Desde 2019, a Farmácia Linaida integra o projeto. Vasco admite que, no início, não compreenderam plenamente a sua importância. “Quando nos foi apresentado, não valorizámos tanto. Só mais tarde, com a prática e o contacto direto com a equipa do RADAR, percebemos o enorme impacto deste trabalho.”

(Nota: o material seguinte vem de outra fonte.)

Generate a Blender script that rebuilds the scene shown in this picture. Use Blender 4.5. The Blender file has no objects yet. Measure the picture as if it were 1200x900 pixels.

Para Joana, o desafio é também manter vivas as ações de rua, realizadas em parceria com a unidade móvel. Testes de tensão arterial, medições de glicemia, avaliações nutricionais ou simplesmente a partilha de informação sobre suplementos alimentares funcionam como portas de entrada para conversar com idosos que, de outra forma, não se aproximariam. E Vasco acrescenta: “Apesar do esforço que implica para a equipa, acreditamos que faz todo o sentido libertar alguém da farmácia para estar presente nestas ações. No fundo, somos uma farmácia de bairro e temos de estar preocupados com o bem-estar da nossa comunidade”, sublinha.

Ângela, mediadora do RADAR na freguesia, reforça esta visão: “A presença da farmácia é fundamental. Os utentes confiam no seu farmacêutico, aproximam-se com naturalidade, e muitas vezes é aí que se dá o primeiro contacto com o projeto. Para nós, esta colaboração é uma mais-valia enorme.”
A confiança é, de resto, um pilar essencial. Vasco lembra um estudo que apontava o farmacêutico como uma das profissões em que os portugueses mais acreditam, a par de bombeiros e pilotos de avião. “E essa credibilidade é decisiva para o RADAR chegar a mais pessoas.”
Apesar do caminho já percorrido, tanto a equipa da farmácia como os mediadores reconhecem que há ainda desafios pela frente: a escassez de recursos, a dificuldade em mobilizar outras farmácias para determinadas acções, como os rastreios, ou a necessidade de alargar o projeto para fora de Lisboa. Mas a convicção é clara: quanto mais agentes locais se envolverem, maior será o impacto.
No final, Joana deixa uma mensagem simples e firme: “Connosco podem sempre contar. Estaremos sempre disponíveis para ‘ir’.”
Hoje, Campo de Ourique conta com 266 radares ativos. E cada gesto de proximidade, cada conversa ao balcão ou na rua, continua a ser uma oportunidade de fazer a diferença na vida de quem mais precisa.